(Rows from a 3D scene dataset)
──────────────────────────────

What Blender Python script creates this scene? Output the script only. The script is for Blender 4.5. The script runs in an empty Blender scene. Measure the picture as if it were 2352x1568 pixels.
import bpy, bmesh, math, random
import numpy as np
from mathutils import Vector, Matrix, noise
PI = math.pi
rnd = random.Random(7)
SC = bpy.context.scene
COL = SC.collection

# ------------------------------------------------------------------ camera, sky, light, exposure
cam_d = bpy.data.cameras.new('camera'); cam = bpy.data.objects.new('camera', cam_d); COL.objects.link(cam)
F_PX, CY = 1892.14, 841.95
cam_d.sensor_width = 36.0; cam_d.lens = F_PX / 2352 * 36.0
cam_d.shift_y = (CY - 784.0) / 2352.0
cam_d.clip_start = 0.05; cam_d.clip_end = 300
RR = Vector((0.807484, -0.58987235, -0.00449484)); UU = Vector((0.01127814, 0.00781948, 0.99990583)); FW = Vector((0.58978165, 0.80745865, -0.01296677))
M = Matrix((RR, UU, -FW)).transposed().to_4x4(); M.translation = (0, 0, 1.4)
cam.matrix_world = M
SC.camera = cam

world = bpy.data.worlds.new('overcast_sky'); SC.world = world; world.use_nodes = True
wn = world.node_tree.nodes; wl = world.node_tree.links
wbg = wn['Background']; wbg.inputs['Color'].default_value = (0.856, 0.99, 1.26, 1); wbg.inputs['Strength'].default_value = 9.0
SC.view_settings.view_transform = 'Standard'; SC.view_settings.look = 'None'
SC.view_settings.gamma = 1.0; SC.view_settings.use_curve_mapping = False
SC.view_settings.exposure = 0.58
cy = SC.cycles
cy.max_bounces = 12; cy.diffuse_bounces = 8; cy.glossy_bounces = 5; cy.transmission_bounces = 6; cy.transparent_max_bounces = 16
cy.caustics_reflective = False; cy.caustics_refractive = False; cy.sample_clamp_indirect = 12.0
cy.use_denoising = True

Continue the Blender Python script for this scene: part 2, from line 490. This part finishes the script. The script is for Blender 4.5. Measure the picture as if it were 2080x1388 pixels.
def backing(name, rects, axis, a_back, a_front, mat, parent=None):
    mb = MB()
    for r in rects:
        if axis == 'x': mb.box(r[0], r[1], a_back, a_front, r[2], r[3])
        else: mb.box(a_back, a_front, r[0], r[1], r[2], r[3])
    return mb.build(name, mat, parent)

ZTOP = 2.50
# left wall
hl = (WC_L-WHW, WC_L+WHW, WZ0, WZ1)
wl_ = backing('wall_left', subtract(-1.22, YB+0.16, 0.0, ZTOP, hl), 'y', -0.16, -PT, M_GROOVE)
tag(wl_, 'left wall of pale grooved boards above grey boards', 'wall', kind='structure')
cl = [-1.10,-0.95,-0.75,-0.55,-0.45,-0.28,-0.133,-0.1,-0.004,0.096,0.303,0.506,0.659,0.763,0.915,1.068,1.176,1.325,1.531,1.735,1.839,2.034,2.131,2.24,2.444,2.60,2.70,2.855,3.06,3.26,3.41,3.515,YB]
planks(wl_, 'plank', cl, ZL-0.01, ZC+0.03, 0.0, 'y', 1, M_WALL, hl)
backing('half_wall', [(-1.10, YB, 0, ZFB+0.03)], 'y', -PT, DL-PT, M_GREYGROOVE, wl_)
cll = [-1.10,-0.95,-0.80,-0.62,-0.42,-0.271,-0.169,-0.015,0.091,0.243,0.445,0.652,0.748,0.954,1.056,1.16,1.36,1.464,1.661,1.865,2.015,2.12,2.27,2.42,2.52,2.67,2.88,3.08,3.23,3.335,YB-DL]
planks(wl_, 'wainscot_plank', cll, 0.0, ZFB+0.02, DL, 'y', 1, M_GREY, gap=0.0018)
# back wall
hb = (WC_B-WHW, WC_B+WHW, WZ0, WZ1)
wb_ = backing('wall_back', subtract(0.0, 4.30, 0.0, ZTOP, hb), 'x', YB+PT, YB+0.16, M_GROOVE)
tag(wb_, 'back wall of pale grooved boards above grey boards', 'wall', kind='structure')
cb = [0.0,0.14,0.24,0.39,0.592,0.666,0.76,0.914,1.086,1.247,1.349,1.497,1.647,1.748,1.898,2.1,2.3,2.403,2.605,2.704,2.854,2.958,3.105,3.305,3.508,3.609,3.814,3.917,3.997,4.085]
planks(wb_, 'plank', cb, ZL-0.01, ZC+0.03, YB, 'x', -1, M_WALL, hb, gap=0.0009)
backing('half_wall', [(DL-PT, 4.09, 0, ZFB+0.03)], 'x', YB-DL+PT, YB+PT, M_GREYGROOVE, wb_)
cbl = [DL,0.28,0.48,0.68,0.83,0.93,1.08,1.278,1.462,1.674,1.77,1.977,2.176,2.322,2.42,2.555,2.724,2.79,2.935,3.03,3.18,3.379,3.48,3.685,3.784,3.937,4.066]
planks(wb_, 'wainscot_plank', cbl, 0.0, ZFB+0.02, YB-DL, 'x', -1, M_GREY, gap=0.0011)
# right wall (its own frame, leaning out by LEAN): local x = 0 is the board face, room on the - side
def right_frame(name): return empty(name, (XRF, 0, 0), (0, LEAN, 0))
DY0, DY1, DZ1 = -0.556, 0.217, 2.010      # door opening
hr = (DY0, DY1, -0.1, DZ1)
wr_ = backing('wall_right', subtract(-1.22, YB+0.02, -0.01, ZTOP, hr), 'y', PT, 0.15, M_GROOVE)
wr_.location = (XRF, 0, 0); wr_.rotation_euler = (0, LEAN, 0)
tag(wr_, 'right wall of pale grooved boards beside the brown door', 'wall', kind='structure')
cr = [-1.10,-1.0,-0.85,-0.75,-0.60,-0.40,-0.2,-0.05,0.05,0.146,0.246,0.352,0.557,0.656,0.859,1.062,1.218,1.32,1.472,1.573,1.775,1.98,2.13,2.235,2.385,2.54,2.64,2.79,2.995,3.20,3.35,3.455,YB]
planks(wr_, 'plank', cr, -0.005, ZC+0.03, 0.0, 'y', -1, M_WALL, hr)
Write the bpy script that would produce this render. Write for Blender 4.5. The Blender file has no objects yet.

──────────────────────────────

The request: Without changing a word, restate the whole listing.

Solution to the exercise:
What Blender Python script creates this scene? Output the script only. The script is for Blender 4.5. The script runs in an empty Blender scene. Measure the picture as if it were 2352x1568 pixels.
import bpy, bmesh, math, random
import numpy as np
from mathutils import Vector, Matrix, noise
PI = math.pi
rnd = random.Random(7)
SC = bpy.context.scene
COL = SC.collection

# ------------------------------------------------------------------ camera, sky, light, exposure
cam_d = bpy.data.cameras.new('camera'); cam = bpy.data.objects.new('camera', cam_d); COL.objects.link(cam)
F_PX, CY = 1892.14, 841.95
cam_d.sensor_width = 36.0; cam_d.lens = F_PX / 2352 * 36.0
cam_d.shift_y = (CY - 784.0) / 2352.0
cam_d.clip_start = 0.05; cam_d.clip_end = 300
RR = Vector((0.807484, -0.58987235, -0.00449484)); UU = Vector((0.01127814, 0.00781948, 0.99990583)); FW = Vector((0.58978165, 0.80745865, -0.01296677))
M = Matrix((RR, UU, -FW)).transposed().to_4x4(); M.translation = (0, 0, 1.4)
cam.matrix_world = M
SC.camera = cam

world = bpy.data.worlds.new('overcast_sky'); SC.world = world; world.use_nodes = True
wn = world.node_tree.nodes; wl = world.node_tree.links
wbg = wn['Background']; wbg.inputs['Color'].default_value = (0.856, 0.99, 1.26, 1); wbg.inputs['Strength'].default_value = 9.0
SC.view_settings.view_transform = 'Standard'; SC.view_settings.look = 'None'
SC.view_settings.gamma = 1.0; SC.view_settings.use_curve_mapping = False
SC.view_settings.exposure = 0.58
cy = SC.cycles
cy.max_bounces = 12; cy.diffuse_bounces = 8; cy.glossy_bounces = 5; cy.transmission_bounces = 6; cy.transparent_max_bounces = 16
cy.caustics_reflective = False; cy.caustics_refractive = False; cy.sample_clamp_indirect = 12.0
cy.use_denoising = True

Continue the Blender Python script for this scene: part 2, from line 490. This part finishes the script. The script is for Blender 4.5. Measure the picture as if it were 2080x1388 pixels.
def backing(name, rects, axis, a_back, a_front, mat, parent=None):
    mb = MB()
    for r in rects:
        if axis == 'x': mb.box(r[0], r[1], a_back, a_front, r[2], r[3])
        else: mb.box(a_back, a_front, r[0], r[1], r[2], r[3])
    return mb.build(name, mat, parent)

ZTOP = 2.50
# left wall
hl = (WC_L-WHW, WC_L+WHW, WZ0, WZ1)
wl_ = backing('wall_left', subtract(-1.22, YB+0.16, 0.0, ZTOP, hl), 'y', -0.16, -PT, M_GROOVE)
tag(wl_, 'left wall of pale grooved boards above grey boards', 'wall', kind='structure')
cl = [-1.10,-0.95,-0.75,-0.55,-0.45,-0.28,-0.133,-0.1,-0.004,0.096,0.303,0.506,0.659,0.763,0.915,1.068,1.176,1.325,1.531,1.735,1.839,2.034,2.131,2.24,2.444,2.60,2.70,2.855,3.06,3.26,3.41,3.515,YB]
planks(wl_, 'plank', cl, ZL-0.01, ZC+0.03, 0.0, 'y', 1, M_WALL, hl)
backing('half_wall', [(-1.10, YB, 0, ZFB+0.03)], 'y', -PT, DL-PT, M_GREYGROOVE, wl_)
cll = [-1.10,-0.95,-0.80,-0.62,-0.42,-0.271,-0.169,-0.015,0.091,0.243,0.445,0.652,0.748,0.954,1.056,1.16,1.36,1.464,1.661,1.865,2.015,2.12,2.27,2.42,2.52,2.67,2.88,3.08,3.23,3.335,YB-DL]
planks(wl_, 'wainscot_plank', cll, 0.0, ZFB+0.02, DL, 'y', 1, M_GREY, gap=0.0018)
# back wall
hb = (WC_B-WHW, WC_B+WHW, WZ0, WZ1)
wb_ = backing('wall_back', subtract(0.0, 4.30, 0.0, ZTOP, hb), 'x', YB+PT, YB+0.16, M_GROOVE)
tag(wb_, 'back wall of pale grooved boards above grey boards', 'wall', kind='structure')
cb = [0.0,0.14,0.24,0.39,0.592,0.666,0.76,0.914,1.086,1.247,1.349,1.497,1.647,1.748,1.898,2.1,2.3,2.403,2.605,2.704,2.854,2.958,3.105,3.305,3.508,3.609,3.814,3.917,3.997,4.085]
planks(wb_, 'plank', cb, ZL-0.01, ZC+0.03, YB, 'x', -1, M_WALL, hb, gap=0.0009)
backing('half_wall', [(DL-PT, 4.09, 0, ZFB+0.03)], 'x', YB-DL+PT, YB+PT, M_GREYGROOVE, wb_)
cbl = [DL,0.28,0.48,0.68,0.83,0.93,1.08,1.278,1.462,1.674,1.77,1.977,2.176,2.322,2.42,2.555,2.724,2.79,2.935,3.03,3.18,3.379,3.48,3.685,3.784,3.937,4.066]
planks(wb_, 'wainscot_plank', cbl, 0.0, ZFB+0.02, YB-DL, 'x', -1, M_GREY, gap=0.0011)
# right wall (its own frame, leaning out by LEAN): local x = 0 is the board face, room on the - side
def right_frame(name): return empty(name, (XRF, 0, 0), (0, LEAN, 0))
DY0, DY1, DZ1 = -0.556, 0.217, 2.010      # door opening
hr = (DY0, DY1, -0.1, DZ1)
wr_ = backing('wall_right', subtract(-1.22, YB+0.02, -0.01, ZTOP, hr), 'y', PT, 0.15, M_GROOVE)
wr_.location = (XRF, 0, 0); wr_.rotation_euler = (0, LEAN, 0)
tag(wr_, 'right wall of pale grooved boards beside the brown door', 'wall', kind='structure')
cr = [-1.10,-1.0,-0.85,-0.75,-0.60,-0.40,-0.2,-0.05,0.05,0.146,0.246,0.352,0.557,0.656,0.859,1.062,1.218,1.32,1.472,1.573,1.775,1.98,2.13,2.235,2.385,2.54,2.64,2.79,2.995,3.20,3.35,3.455,YB]
planks(wr_, 'plank', cr, -0.005, ZC+0.03, 0.0, 'y', -1, M_WALL, hr)
Write the bpy script that would produce this render. Write for Blender 4.5. The Blender file has no objects yet.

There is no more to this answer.